"I can talk English, I can walk English, and I can laugh English because English is a very phunny language. Bhairo becomes Byron because their minds are very narrow."
Amitabh Bachchan in Namak Halaal
Yeah! English is a very FUNNY language! For most of us Indians it is a second, or maybe third, or in really interesting cases fourth, fifth .... language! 26 alphabets out of which 5 are vowels and all of these rules are enough to drive you up the wall. "i" before "e" ... and then all those rule-breakers, homonyms, .... and to this add the editing for technical writing rules!!! Oh jeezzz?! What the heck is going on?!
In my team we are about 9 writers (the about is cause at times the writers don't write), one editor marked EMSs to EMSes another marked EMSes back to EMS and the writer was ready to freak!!! So there is this argument "What is the rule for making a plural of an abbreviation?" Who really cares? OSes or OSs? Potatoes Potaatoes -- let's call the whole thing off!!!
What an interesting life we lead? Writers (and I too am guilty of this one at times) sneak stuff in without checking and sit back, wait, and watch "Does the editor catch this?!" Now that I am an editor, I have to support my edits with reasons and rules. (Imagine ME marking things with "see CMS #6.16?!) How the mighty have fallen!!!

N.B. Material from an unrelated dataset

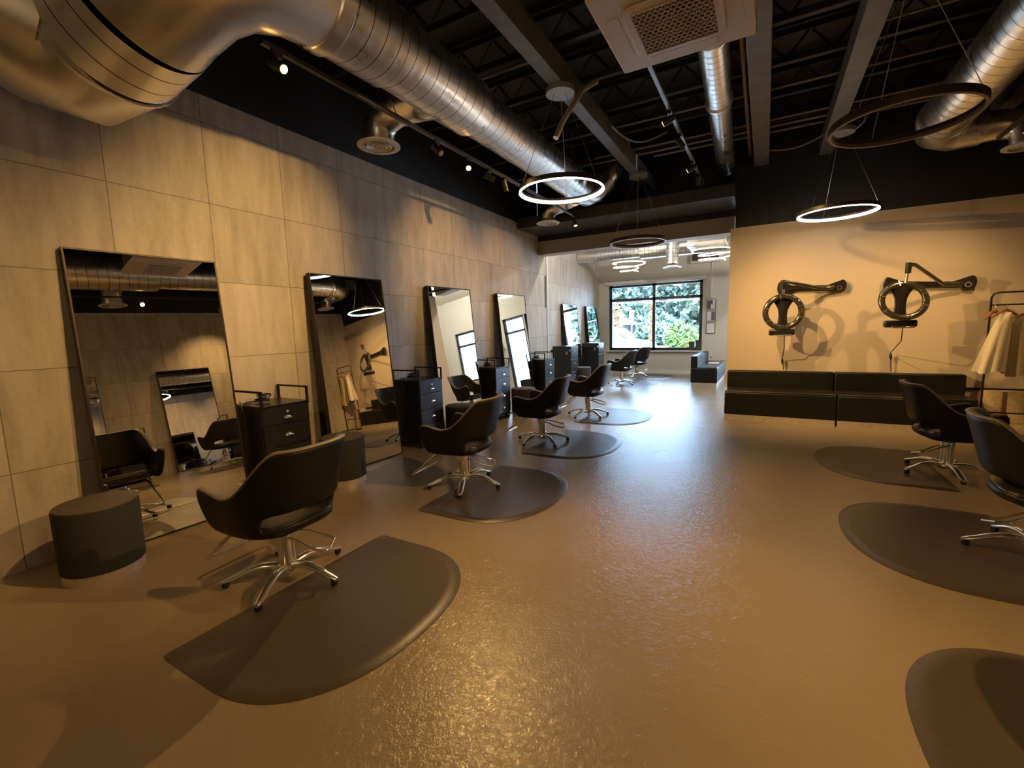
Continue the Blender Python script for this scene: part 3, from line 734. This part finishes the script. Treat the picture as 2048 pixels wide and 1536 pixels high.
md = [(-2.375, 1.53, 0, 'dark half-round rubber mat beside the nearest left chair'), (-2.455, 3.36, 0, 'dark half-round mat beside the second left chair'),
      (-2.47, 5.20, 0, 'dark half-round mat beside the third left chair'), (-2.50, 7.09, 0, 'dark half-round mat beside the fourth left chair'),
      (-3.15, 11.35, 0, 'bluish-lit half-round mat at the nearer far-room chair'), (-3.17, 13.1, 0, 'half-round mat at the farthest chair below the big window'),
      (1.49, 5.66, pi, 'half-round mat on the right side nearest the bench'), (1.49, 3.78, pi, 'half-round mat on the right side under the cut-off chair'),
      (1.49, 1.92, pi, 'dark half-round mat at the bottom right corner')]
for i, (x, y, rz, lb) in enumerate(md):
    m = f0 if i == 0 else dup(f0, lb); m['label'] = lb; m.location = (x, y, .0006); m.rotation_euler = (0, 0, rz)

# ------------------------------------------------------------------ benches
def bench(loc, rotz, W, label, n=1, grp=None):
    t = thing('leather_bench', label, 'bench', loc, rotz, grp)      # local: width +x, front at y=0, back at y=.58
    obj('seat_block', box(nb(), 0, W, 0, .58, .085, .43), 'leather', t, bevel=.018)
    for k in range(n): obj('seat_cushion', box(nb(), W * k / n + .002, W * (k + 1) / n - .002, .002, .44, .425, .45), 'piping', t, bevel=.012)
    for k in range(n): obj('backrest', box(nb(), W * k / n + .002, W * (k + 1) / n - .002, .43, .58, .43, .715), 'leather', t, bevel=.018)
    obj('steel_plinth', box(nb(), .01, W - .01, .008, .56, 0, .086), 'brushed', t, flat=True)
    return t
bench((-.505, 7.455, 0), 0, 1.40, 'long black leather bench unit at the left, under the smaller wall dryer')
bench((.90, 7.455, 0), 0, 1.40, 'long black leather bench unit at the right, under the larger wall dryer')
bench((-.93, 11.28, 0), pi / 2, 2.35, 'black leather bench in the bright far room below the framed certificates', 3)
o = obj('folded_cloth', box(nb(), -1.25, -1.0, 12.4, 12.75, .452, .462), 'rag', bevel=.004); tag(o, 'small white cloth lying on the far bench', 'cloth')

# ------------------------------------------------------------------ wall dryers
def dryer(ringc, tiltx, brk, piv, elbow, label, shift=(0, 0)):
    t = thing('wall_dryer', label, 'hair dryer', (brk[0], YB - .03, brk[1]), 0, 'ring hair dryers on arms')
    ox, oy, oz = brk[0], YB - .03, brk[1]
    L = lambda x, y, z: (x - ox, y - oy, z - oz)
    # wall rail: flat black tapered arm with rounded ends
    a = nb(); bx, bz = brk; px, pz = piv; n = 14; poly = []
    for k in range(n): th = -pi / 2 + pi * k / (n - 1); poly.append((bx - .02 + .05 * cos(th), bz + .085 * sin(th)))
    poly += [(bx - .2, bz + .02), (px + .15, pz + .03)]
    for k in range(n): th = pi / 2 + pi * k / (n - 1); poly.append((px + .045 * cos(th), pz + .10 * sin(th)))
    poly += [(px + .15, pz - .035), (bx - .2, bz - .035)]
    f1 = [a.verts.new((x - ox, -.0, z - oz)) for x, z in poly]; f2 = [a.verts.new((x - ox, -.055, z - oz)) for x, z in poly]; m_ = len(poly)
    a.faces.new(f1); a.faces.new(f2[::-1])
    for k in range(m_): a.faces.new((f1[k], f1[(k + 1) % m_], f2[(k + 1) % m_], f2[k]))
    obj('wall_arm', a, 'dryer', t, bevel=.008)
    obj('arm_eyelet', xf(lathe(nb(), [(.022, -.003), (.034, -.003), (.034, .003), (.022, .003)], 24, closed=True), Matrix.Translation((-.055, -.06, -.03)) @ Matrix.Rotation(pi / 2, 4, 'X')), 'chrome', t)
    # second, swinging arm from near the bracket to the elbow
    obj('swing_arm', tube(nb(), [L(bx - .12, YB - .12, bz - .02), L(bx - .30, YB - .16, bz - .02), L(elbow[0] + .06, elbow[1], elbow[2]), L(*elbow)], [.028, .022, .022, .036], 14), 'dglass', t)
    obj('elbow_joint', tube(nb(), [L(elbow[0], elbow[1], elbow[2] + .03), L(elbow[0], elbow[1], elbow[2] - .10)], .032, 16), 'dryer', t)
    rc = Vector(ringc); R0 = .255
    obj('post', tube(nb(), [L(elbow[0], elbow[1], elbow[2] - .08), L(rc.x + .01, rc.y + .03, rc.z + R0 - .04)], .018, 12), 'chrome', t)
    Mx = Matrix.Translation(rc - Vector((ox, oy, oz))) @ Matrix.Rotation(tiltx[1], 4, 'Z') @ Matrix.Rotation(pi / 2 + tiltx[0], 4, 'X')
    prof = []
    for k in range(14): th = 2 * pi * k / 14; prof.append((R0 - .033 + .036 * cos(th), .026 * sin(th)))
    obj('heat_ring', xf(lathe(nb(), prof, 64, closed=True), Mx), 'dglass', t)
    bm = nb()
    lathe(bm, [(R0 + .001, -.006), (R0 + .006, 0), (R0 + .001, .006)], 64, closed=True); lathe(bm, [(R0 - .071, -.004), (R0 - .066, -.004), (R0 - .066, .004)], 64, closed=True)
    obj('ring_trim', xf(bm, Mx), 'bmetal', t)
    bm = nb()
    for a_ in (20, 100, 165, 215, 285, 340):
        ar = R_(a_); tube(bm, [((R0 - .068) * cos(ar), (R0 - .068) * sin(ar), .027), (R0 * cos(ar), R0 * sin(ar), .022)], .005, 6)
    obj('ring_clip', xf(bm, Mx), 'chrome', t)
    # hourglass column behind the ring
    b = nb(); pr = [(.13, .20), (.125, .15), (.085, .09), (.062, .03), (.055, -.05), (.06, -.14), (.075, -.19), (.085, -.22)]; rows = []
    for hw, z in pr:
        rows.append([b.verts.new((hw * math.copysign(abs(cos(q)) ** .7, cos(q)), .09 + .045 * math.copysign(abs(sin(q)) ** .7, sin(q)), z)) for q in [2 * pi * k / 20 for k in range(20)]])
    for i in range(len(pr) - 1):
        for k in range(20): b.faces.new((rows[i][k], rows[i][(k + 1) % 20], rows[i + 1][(k + 1) % 20], rows[i + 1][k]))
    b.faces.new(rows[0]); b.faces.new(rows[-1][::-1])
    obj('dryer_body', xf(b, Matrix.Translation(rc - Vector((ox, oy, oz))) @ Matrix.Rotation(tiltx[1], 4, 'Z')), 'dryer', t)
    bxx = obj('control_box', box(nb(), rc.x - ox - .17, rc.x - ox + .155, rc.y - oy - .01, rc.y - oy + .12, rc.z - oz - .335, rc.z - oz - .245), 'dryer', t, bevel=.02)
    obj('chrome_strip', box(nb(), rc.x - ox - .10, rc.x - ox + .13, rc.y - oy - .02, rc.y - oy + .0, rc.z - oz - .345, rc.z - oz - .325), 'chrome', bxx, bevel=.004)
    x0, y0, z0 = rc.x + .03, rc.y + .08, rc.z - .33
    obj('power_cord', tube(nb(), [L(x0, y0, z0), L(x0 + .01, y0 + .08, z0 - .18), L(x0 + .0, YB - .06, z0 - .36), L(x0 + .02, YB - .05, .73)], .006, 7), 'cable', t)
    obj('cord_plug', tube(nb(), [L(x0, YB - .06, z0 - .37), L(x0 + .0, YB - .06, z0 - .39), L(x0 + .005, YB - .06, z0 - .44), L(x0 + .007, YB - .06, z0 - .46)], [.006, .017, .015, .006], 10), 'glide', t)
    return t
dryer((.215, 7.60, 1.60), (0, 0), (.955, 1.95), (.18, 1.965), (.20, 7.60, 2.02), 'smaller-looking ring hair dryer on the wall above the left bench unit')
dryer((1.50, 7.38, 1.685), (-.30, .12), (2.30, 1.90), (1.44, 1.93), (1.53, 7.42, 2.12), 'ring hair dryer with raised arm above the right bench unit')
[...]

Uff!! I tell you languages are meant to let people communicate and the rules esp. The TW editing rules FORCE you to do such strange things!!! Not that other languages don't have trouble - the use of gender for inanimate things baffles non-Hindi folks no end. The bong-side of my family always jokes - Inspector AATA hai, constable AATA hai, lekin police AAATTTII hai!!! I thought about it a LOT and finally gave them a clue anything with an "eee" Ki matra is streeling! Nah! This rule is bogus - they proved it - SIRISH AATA hai, Madhu aati hai,....
Back to English now: all the rules that they have, Tech Writing editors bite, chew up, and then throw out! The rules that I learnt said that anything that ends with "x", "s", or "chi" gets "ex" to make it plural. You know bus-> buses, dress -> dresses, but SOS is SOSs (or SOSes or SOS's)!!! Laaaah!!!
I feel the rules or in cases such as our's the lack of them rules in technical writing add that mysterious dash of the unknown.
The amount of time TWs and editors spend on line width, character spacing, use of contractions, ... is not even funny! I mean how many people except nit-pickers pay attention to such things? But who am I to object? If it wasn't for such rules God alone knows what we would do?!
I wonder what makes some people so bad at writing and some so good? Does it have something to do with the type of fiction you read, your love for words, your need to fluff up your sentences to prove your one-up-(wo)man-ship?!
I am quite fascinated by linguistics, the way people read out guides (or don't RTFM?!), just curious... do they even care???? We focus on the viens on the leaves and the poor tree is lost!!!
Now I have a problem remembering mundane things like spellings and English rules - does that make me a bad writer? I don't think so . . .
Do we TWs make a big fuss about things that don't really matter and completely miss the point? See the leaves and lose the forest maybe?!